His rise to fame began with legendary indie-pop outfit the Smiths, which he formed with Johnny Marr, Mike Joyce, and Andy Rourke in 1982. The Smiths recorded four albums together, including the The Queen Is Dead and Meat Is Murder, the latter of which contained the title track that has become a bit of an anthem for the animal rights movement. Morrissey reportedly forbade the rest of his group from being photographed eating meat.

But the Smiths split ways in 1987 after a series of problems between Morrissey and Marr. Morrissey claimed the lack of a manager and business problems as reasons for the breakup, but rumor has it that Morrissey didn’t like Marr working on side projects, and Marr was annoyed at Morrissey’s obsession with covering pop artists of the 1960s. Later, in 1996, the ex-Smiths became entangled in a legal battle over royalties.

Since the breakup, Morrissey has led a successful solo career, attracting more young fans who only learn of the Smiths after the fact, many likely attracted to him as a result of his being heralded as a mascot of the animal rights movement. Older Smiths fans wishing for a reunion have long given up hope of the group ever getting along. Morrissey is more likely to take up eating meat than the Smiths reuniting.

But since he’s been on his own, Morrissey has released 10 solo albums, beginning with 1988’s Viva Hate, which featured the hits “Every Day Is Like Sunday” and “Suedehead.” He has steadily produced albums and hit singles over the years, all the way to 2009’s Years of Refusal.

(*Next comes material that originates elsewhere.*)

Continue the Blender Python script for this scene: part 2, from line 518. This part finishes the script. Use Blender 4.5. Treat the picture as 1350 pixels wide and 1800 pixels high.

The long gap between that album and his latest work was a result of Morrissey waiting on a new record deal. He told The Village Voice in 2012 that he would not self-release an album but rather wait for a new deal. “I’m independent enough without selling CDs out of the back of a van,” he told the Voice.

World Peace Is None of Your Business will contain 12 new tracks recorded by Morrissey in France earlier this year.

And provided nothing stands in Morrissey’s way, Memphis fans will get a chance to hear a few of those tracks on Tuesday night in Moz’s first-ever Bluff City appearance. But remember: It’s Morrissey’s world. We’re just living in it.